Internal Motivation Drives Behavior

Internal Motivation Drives Behavior

For decades I’ve said that internal motivation drives behavior. I’ve seen this truth daily throughout my career. It’s the reason why I wrote the book Discipline Without Stress—to help teachers teach students the difference between internal motivation and external motivation and how each impacts their behavior.

In the Discipline Without Stress discussion group, a teacher made a comment about wanting to use Discipline Without Stress to “give young people a meaningful voice in their education.” One of my dear colleagues and friends, Kerry Weisner, responded with her viewpoint. Here is her reply:

“Giving kids ‘a meaningful voice in their education’ is not my goal when I use ideas from DWS in my teaching or parenting. Perhaps I misunderstand what you are seeking, but to me it sounds as if you want kids to have more choices and more say in their education in general. I’m thinking that you have a different goal than I have in mind. Maybe you seek to have more autonomy for kids with what they study and how they learn and how the school is run.

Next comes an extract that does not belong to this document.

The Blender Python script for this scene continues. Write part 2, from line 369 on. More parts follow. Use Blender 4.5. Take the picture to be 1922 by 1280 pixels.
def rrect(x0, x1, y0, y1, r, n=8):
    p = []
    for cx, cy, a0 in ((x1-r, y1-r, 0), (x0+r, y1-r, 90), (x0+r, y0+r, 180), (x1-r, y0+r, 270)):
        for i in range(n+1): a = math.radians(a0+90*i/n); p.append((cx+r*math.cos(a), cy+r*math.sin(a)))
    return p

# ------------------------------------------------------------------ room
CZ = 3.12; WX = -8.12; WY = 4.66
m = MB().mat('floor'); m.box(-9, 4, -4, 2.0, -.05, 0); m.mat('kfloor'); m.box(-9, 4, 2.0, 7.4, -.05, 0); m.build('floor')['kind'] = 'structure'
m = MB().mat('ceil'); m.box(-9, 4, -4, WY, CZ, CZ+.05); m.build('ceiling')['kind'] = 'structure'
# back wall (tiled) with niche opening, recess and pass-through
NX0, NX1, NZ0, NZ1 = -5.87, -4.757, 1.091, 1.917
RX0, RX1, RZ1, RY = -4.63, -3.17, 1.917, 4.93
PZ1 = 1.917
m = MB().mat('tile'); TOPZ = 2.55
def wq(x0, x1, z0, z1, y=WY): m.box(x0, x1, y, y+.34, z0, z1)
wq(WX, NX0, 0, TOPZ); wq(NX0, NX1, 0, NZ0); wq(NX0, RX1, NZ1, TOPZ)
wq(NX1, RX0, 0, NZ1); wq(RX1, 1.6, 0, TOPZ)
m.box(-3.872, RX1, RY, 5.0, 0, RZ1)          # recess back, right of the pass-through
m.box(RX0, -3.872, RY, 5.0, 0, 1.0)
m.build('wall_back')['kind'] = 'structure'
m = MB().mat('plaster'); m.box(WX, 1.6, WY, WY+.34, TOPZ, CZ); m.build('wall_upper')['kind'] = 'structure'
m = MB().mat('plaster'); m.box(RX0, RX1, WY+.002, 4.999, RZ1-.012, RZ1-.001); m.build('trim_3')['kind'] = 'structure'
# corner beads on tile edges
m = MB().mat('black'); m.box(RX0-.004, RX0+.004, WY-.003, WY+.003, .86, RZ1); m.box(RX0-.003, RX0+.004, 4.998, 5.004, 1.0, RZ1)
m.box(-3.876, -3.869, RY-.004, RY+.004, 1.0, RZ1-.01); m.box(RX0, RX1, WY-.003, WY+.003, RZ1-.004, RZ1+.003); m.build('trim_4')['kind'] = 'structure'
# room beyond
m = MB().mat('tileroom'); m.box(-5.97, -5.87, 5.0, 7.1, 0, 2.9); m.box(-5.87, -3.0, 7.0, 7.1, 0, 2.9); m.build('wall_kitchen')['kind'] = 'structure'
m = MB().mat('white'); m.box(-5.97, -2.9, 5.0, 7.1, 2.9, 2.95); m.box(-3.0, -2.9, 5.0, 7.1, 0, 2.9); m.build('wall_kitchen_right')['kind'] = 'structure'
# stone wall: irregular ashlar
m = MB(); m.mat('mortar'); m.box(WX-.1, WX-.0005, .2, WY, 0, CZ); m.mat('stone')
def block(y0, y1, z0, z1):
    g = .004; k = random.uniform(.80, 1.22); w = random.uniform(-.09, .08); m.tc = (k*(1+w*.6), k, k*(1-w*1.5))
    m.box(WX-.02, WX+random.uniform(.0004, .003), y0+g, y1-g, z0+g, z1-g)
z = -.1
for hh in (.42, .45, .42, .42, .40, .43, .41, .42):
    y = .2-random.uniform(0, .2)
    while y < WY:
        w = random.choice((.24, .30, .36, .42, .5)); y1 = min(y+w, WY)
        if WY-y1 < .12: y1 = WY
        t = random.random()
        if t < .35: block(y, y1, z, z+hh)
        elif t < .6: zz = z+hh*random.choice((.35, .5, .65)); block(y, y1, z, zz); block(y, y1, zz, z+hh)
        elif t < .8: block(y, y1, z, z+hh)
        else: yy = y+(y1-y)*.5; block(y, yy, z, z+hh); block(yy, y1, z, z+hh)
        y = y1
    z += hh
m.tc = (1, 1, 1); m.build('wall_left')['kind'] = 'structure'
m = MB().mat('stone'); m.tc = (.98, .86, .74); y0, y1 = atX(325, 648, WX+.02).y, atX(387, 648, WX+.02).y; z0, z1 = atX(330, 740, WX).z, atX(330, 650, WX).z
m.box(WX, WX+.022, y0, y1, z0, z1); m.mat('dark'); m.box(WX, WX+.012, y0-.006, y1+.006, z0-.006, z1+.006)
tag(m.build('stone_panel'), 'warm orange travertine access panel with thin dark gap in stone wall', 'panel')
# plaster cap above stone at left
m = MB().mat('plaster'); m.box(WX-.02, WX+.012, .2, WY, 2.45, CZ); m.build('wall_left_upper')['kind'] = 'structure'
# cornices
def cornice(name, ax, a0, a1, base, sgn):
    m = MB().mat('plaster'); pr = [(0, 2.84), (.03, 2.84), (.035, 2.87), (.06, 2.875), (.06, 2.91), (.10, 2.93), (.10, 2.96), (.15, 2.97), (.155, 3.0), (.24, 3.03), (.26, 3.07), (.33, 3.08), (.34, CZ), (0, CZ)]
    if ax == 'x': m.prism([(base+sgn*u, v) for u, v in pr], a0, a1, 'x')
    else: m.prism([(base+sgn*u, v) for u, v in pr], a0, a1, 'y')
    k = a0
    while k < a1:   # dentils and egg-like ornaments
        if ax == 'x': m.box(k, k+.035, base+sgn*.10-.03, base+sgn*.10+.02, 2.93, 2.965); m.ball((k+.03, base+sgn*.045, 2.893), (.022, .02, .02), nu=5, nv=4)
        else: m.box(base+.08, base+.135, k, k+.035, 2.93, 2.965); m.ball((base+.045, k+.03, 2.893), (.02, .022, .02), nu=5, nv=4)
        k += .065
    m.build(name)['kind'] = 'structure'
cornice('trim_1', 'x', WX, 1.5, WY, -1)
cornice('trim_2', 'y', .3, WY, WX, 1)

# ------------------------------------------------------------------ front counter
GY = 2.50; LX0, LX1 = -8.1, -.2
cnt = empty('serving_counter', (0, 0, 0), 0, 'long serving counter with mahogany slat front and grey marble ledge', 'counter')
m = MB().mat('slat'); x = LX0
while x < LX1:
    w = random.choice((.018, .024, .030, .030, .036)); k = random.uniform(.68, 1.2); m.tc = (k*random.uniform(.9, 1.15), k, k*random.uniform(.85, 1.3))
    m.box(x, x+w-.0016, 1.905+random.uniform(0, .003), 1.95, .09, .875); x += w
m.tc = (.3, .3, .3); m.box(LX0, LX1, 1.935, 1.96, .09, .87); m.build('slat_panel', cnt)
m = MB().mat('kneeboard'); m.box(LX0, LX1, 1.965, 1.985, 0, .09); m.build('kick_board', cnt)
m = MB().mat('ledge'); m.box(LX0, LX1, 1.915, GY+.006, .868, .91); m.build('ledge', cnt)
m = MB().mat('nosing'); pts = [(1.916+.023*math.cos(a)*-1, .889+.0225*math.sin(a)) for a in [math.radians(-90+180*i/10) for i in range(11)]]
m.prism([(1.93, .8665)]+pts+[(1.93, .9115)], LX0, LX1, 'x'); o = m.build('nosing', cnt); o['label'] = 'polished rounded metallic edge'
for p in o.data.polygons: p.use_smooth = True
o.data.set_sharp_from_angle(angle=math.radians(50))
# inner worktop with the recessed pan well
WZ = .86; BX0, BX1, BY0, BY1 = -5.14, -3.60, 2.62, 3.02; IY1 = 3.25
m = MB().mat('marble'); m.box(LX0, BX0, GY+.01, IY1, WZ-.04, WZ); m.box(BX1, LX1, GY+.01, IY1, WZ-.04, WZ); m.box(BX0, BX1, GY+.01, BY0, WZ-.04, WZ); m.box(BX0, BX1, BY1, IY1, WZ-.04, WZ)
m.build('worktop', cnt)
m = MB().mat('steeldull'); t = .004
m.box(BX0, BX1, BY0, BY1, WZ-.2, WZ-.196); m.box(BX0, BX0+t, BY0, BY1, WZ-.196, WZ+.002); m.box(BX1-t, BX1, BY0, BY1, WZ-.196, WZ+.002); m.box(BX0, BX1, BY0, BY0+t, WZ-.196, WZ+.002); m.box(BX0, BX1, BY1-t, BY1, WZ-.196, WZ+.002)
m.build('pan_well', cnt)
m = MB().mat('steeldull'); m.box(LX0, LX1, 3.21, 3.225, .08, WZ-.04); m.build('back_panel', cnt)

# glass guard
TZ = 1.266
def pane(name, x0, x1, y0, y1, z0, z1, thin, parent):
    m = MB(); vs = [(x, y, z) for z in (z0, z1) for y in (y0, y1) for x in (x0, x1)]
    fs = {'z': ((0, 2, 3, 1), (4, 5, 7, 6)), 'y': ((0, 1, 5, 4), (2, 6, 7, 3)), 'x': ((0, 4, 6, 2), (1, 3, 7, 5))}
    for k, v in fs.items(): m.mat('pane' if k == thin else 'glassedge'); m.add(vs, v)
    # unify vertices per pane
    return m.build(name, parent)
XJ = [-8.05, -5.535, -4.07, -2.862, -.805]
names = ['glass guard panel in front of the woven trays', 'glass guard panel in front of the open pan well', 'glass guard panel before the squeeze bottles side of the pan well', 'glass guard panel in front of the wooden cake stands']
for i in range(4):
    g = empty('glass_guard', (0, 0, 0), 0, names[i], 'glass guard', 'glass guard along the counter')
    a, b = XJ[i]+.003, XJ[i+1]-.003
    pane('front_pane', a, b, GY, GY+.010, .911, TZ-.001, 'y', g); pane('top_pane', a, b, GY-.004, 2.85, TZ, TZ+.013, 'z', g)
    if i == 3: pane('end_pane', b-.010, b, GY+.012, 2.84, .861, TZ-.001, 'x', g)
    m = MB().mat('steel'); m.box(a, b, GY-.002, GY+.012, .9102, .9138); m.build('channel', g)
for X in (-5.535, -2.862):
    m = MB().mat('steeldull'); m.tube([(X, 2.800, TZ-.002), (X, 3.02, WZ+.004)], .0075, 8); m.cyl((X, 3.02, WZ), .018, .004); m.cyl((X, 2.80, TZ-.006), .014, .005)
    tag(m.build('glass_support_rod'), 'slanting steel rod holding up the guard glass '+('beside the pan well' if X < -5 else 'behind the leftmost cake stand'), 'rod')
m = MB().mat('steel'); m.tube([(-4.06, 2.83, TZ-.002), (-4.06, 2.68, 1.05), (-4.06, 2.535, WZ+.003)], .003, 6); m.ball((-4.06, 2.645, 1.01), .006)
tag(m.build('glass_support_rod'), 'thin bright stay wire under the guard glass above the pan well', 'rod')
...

“I use DWS to help kids understand more about their personal behavior. I use it to teach them the difference between external and internal motivation so that they can make informed and conscious decisions about their own behavior.

“I want them to understand that they always have the choice in any situation; they can choose to be externally driven or internally driven. Level D can accurately be described as ‘freely chosen autonomous behavior.’

“A person who is conscious about their personal behavior then has the opportunity to choose autonomous behaviors consciously. I use DWS as a tool to help make this understandable to students at all the various grade levels.

“I endeavor to make Level D attractive to them so that they will hopefully choose autonomous behavior with more frequency. Once experienced, autonomous behavior then drives itself because it creates such powerful inner feelings of mastery, purpose, and competence.”

Kerry’s points are quite valid, as Discipline Without Stress is designed to help youth understand and master responsible behavior.